-- What to do --
Your job is to retype all of the data word for word, leaving every image out.

-- Given material --

************

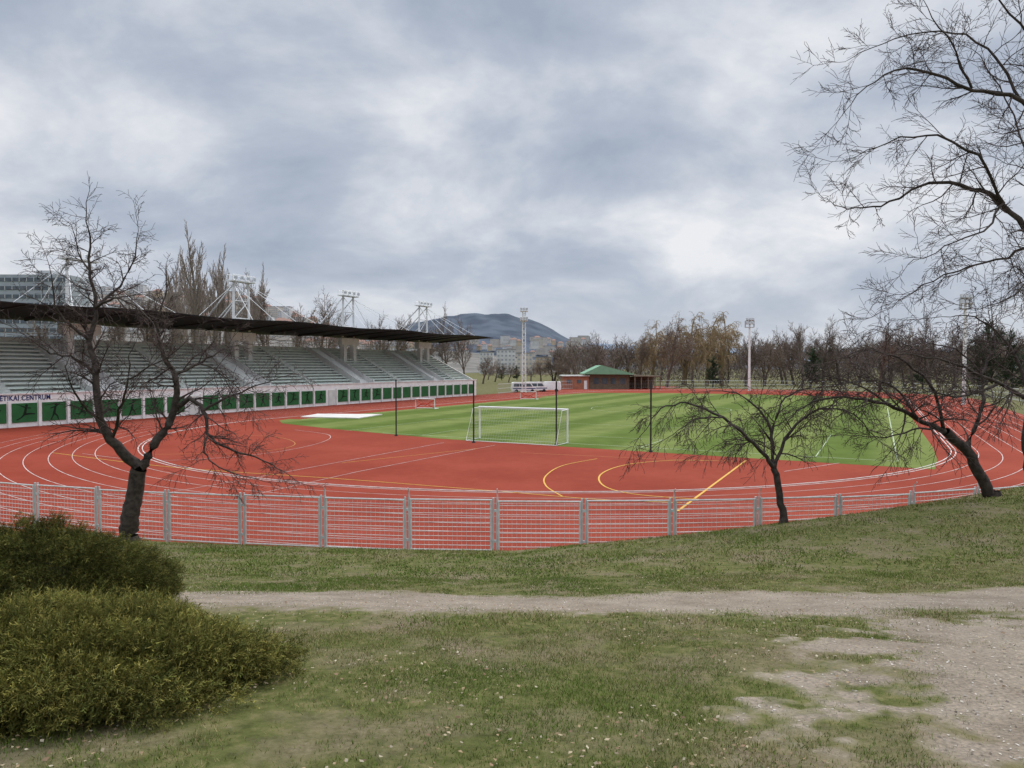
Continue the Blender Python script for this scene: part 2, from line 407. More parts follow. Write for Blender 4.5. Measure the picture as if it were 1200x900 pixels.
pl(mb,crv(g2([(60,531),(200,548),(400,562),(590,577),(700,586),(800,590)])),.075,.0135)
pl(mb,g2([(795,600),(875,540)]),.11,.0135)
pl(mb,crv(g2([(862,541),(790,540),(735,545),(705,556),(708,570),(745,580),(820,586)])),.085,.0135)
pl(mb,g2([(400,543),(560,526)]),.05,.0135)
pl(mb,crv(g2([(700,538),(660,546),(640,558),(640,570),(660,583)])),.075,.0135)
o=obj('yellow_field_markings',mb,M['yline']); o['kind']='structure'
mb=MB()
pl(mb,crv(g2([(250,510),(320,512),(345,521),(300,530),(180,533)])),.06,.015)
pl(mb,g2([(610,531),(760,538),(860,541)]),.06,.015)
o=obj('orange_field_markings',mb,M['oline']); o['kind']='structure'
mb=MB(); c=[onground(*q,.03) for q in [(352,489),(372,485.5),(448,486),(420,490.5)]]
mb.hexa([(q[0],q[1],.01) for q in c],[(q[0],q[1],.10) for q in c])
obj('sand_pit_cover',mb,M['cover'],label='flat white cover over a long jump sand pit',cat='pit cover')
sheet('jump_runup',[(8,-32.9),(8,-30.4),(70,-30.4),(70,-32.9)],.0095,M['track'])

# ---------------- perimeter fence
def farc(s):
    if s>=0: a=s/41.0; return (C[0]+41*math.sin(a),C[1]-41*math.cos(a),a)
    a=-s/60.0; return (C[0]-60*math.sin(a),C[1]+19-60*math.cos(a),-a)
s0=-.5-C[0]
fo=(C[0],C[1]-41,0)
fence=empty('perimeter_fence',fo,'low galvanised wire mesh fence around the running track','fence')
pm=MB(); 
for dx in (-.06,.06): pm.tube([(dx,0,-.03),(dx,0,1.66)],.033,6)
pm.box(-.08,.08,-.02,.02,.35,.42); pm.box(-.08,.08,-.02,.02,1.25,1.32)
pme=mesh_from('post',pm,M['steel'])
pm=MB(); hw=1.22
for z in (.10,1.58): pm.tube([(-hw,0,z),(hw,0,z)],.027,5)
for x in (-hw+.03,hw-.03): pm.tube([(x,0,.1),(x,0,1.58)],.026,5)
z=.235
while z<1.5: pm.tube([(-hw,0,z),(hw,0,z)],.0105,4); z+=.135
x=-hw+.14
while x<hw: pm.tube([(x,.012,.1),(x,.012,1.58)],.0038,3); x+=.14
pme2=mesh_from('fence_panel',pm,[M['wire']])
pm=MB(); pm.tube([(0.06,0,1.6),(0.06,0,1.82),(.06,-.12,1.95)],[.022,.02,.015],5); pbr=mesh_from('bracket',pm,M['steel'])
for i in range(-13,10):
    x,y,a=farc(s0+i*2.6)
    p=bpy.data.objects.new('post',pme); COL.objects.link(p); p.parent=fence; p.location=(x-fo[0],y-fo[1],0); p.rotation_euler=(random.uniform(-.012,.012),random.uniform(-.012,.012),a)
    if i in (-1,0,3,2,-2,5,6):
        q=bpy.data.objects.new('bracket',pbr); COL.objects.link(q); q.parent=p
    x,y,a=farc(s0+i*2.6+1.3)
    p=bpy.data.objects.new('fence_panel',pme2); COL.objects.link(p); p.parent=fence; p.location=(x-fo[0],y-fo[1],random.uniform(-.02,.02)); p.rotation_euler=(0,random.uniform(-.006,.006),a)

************

-- Complete response --
Continue the Blender Python script for this scene: part 2, from line 407. More parts follow. Write for Blender 4.5. Measure the picture as if it were 1200x900 pixels.
pl(mb,crv(g2([(60,531),(200,548),(400,562),(590,577),(700,586),(800,590)])),.075,.0135)
pl(mb,g2([(795,600),(875,540)]),.11,.0135)
pl(mb,crv(g2([(862,541),(790,540),(735,545),(705,556),(708,570),(745,580),(820,586)])),.085,.0135)
pl(mb,g2([(400,543),(560,526)]),.05,.0135)
pl(mb,crv(g2([(700,538),(660,546),(640,558),(640,570),(660,583)])),.075,.0135)
o=obj('yellow_field_markings',mb,M['yline']); o['kind']='structure'
mb=MB()
pl(mb,crv(g2([(250,510),(320,512),(345,521),(300,530),(180,533)])),.06,.015)
pl(mb,g2([(610,531),(760,538),(860,541)]),.06,.015)
o=obj('orange_field_markings',mb,M['oline']); o['kind']='structure'
mb=MB(); c=[onground(*q,.03) for q in [(352,489),(372,485.5),(448,486),(420,490.5)]]
mb.hexa([(q[0],q[1],.01) for q in c],[(q[0],q[1],.10) for q in c])
obj('sand_pit_cover',mb,M['cover'],label='flat white cover over a long jump sand pit',cat='pit cover')
sheet('jump_runup',[(8,-32.9),(8,-30.4),(70,-30.4),(70,-32.9)],.0095,M['track'])

# ---------------- perimeter fence
def farc(s):
    if s>=0: a=s/41.0; return (C[0]+41*math.sin(a),C[1]-41*math.cos(a),a)
    a=-s/60.0; return (C[0]-60*math.sin(a),C[1]+19-60*math.cos(a),-a)
s0=-.5-C[0]
fo=(C[0],C[1]-41,0)
fence=empty('perimeter_fence',fo,'low galvanised wire mesh fence around the running track','fence')
pm=MB(); 
for dx in (-.06,.06): pm.tube([(dx,0,-.03),(dx,0,1.66)],.033,6)
pm.box(-.08,.08,-.02,.02,.35,.42); pm.box(-.08,.08,-.02,.02,1.25,1.32)
pme=mesh_from('post',pm,M['steel'])
pm=MB(); hw=1.22
for z in (.10,1.58): pm.tube([(-hw,0,z),(hw,0,z)],.027,5)
for x in (-hw+.03,hw-.03): pm.tube([(x,0,.1),(x,0,1.58)],.026,5)
z=.235
while z<1.5: pm.tube([(-hw,0,z),(hw,0,z)],.0105,4); z+=.135
x=-hw+.14
while x<hw: pm.tube([(x,.012,.1),(x,.012,1.58)],.0038,3); x+=.14
pme2=mesh_from('fence_panel',pm,[M['wire']])
pm=MB(); pm.tube([(0.06,0,1.6),(0.06,0,1.82),(.06,-.12,1.95)],[.022,.02,.015],5); pbr=mesh_from('bracket',pm,M['steel'])
for i in range(-13,10):
    x,y,a=farc(s0+i*2.6)
    p=bpy.data.objects.new('post',pme); COL.objects.link(p); p.parent=fence; p.location=(x-fo[0],y-fo[1],0); p.rotation_euler=(random.uniform(-.012,.012),random.uniform(-.012,.012),a)
    if i in (-1,0,3,2,-2,5,6):
        q=bpy.data.objects.new('bracket',pbr); COL.objects.link(q); q.parent=p
    x,y,a=farc(s0+i*2.6+1.3)
    p=bpy.data.objects.new('fence_panel',pme2); COL.objects.link(p); p.parent=fence; p.location=(x-fo[0],y-fo[1],random.uniform(-.02,.02)); p.rotation_euler=(0,random.uniform(-.006,.006),a)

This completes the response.